Watch this and enjoy the treat and if you see it on DVD see if you agree that the alternate ending is much better: positive but not as upbeat.
The ending alone makes the movie
Well, I think that thrillers often get a little overdone. Anyone who watches many movies will probably agree. I felt like this movie was one movie that stayed believable, yet still kept the audience enthralled in the storyline.
This movie started off kind of slow, which may irk some of the viewers who want to get into it. However, this movie had one of the best and unpredictable endings in a thriller I've ever seen. This alone made the movie worth it.
I thought the young actors, notably Reese Witherspoon, were admirable in their roles.
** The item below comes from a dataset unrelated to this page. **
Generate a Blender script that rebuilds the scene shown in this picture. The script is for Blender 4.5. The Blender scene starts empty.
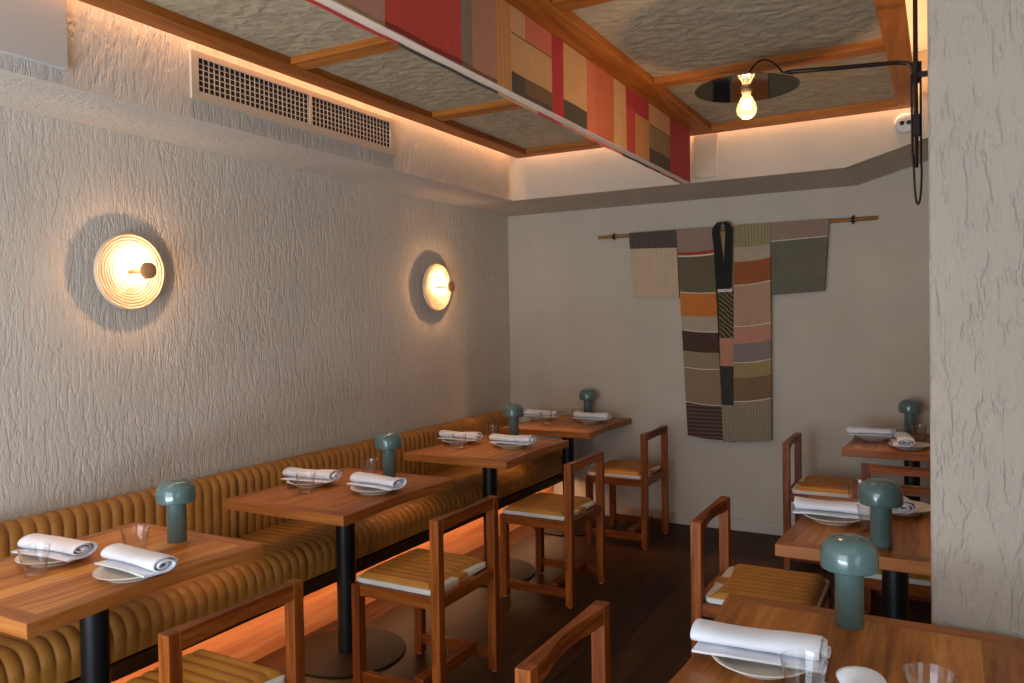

There was not really any bad acting in this movie. The script was well founded, and I thought that this was an original and creative idea.
Many of the twists of the movie are explained through characters actions rather than overt telling of plot sequences. This is a movie that starts a bit of a ways in, then retraces its steps, and then continues on through the movie.
If you are a moviegoer that enjoys twists and unpredictable endings, then I think this is the movie to watch.
Fabulous Style, But Not Much Underneath
I thought this movie would be a great thriller. I've seen Reese Witherspoon in enough movies to know she's a great actress, and it sounded interesting enough from reading the jacket. BUT, I have to say that, overall, although the film was visually stunning more often than not (very stylized sets, nice color combinations, costume colors, interesting shots, etc, etc), and the two main characters Nick (Alessandro Nivola) and Lissa (Reese Witherspoon) were likable, the film isn't much to write home about. My main complaint is that there wasn't enough plot to go around, and that when the chips finally fall, you're wondering why there weren't more of them! I also wonder why the writer (or director/editor), who ended up with a decent budget, nice sets, great actors, etc, didn't do more to flesh it out, or add a couple more twists/characters/background info. I think this quite easily could have been made into a great film. However, as it stands, its a stylish jaunt into film-making which, although not precisely shallow, per se, leaves a lot to be desired. Interestingly, after watching the deleted scenes and learning a bit more about the script and the changes that were made to the story/scenes, the film seemed richer and more complex, (better!) than I'd first thought. I think the DVD's deleted scenes really would have added enough to make this luke-warm film, not great, but maybe "good enough." The best thematic elements which explain the "why's" and "why-nots" of this film, inexplicably seemed to end up on the cutting room floor. Bottom Line: "Watch it before you buy it."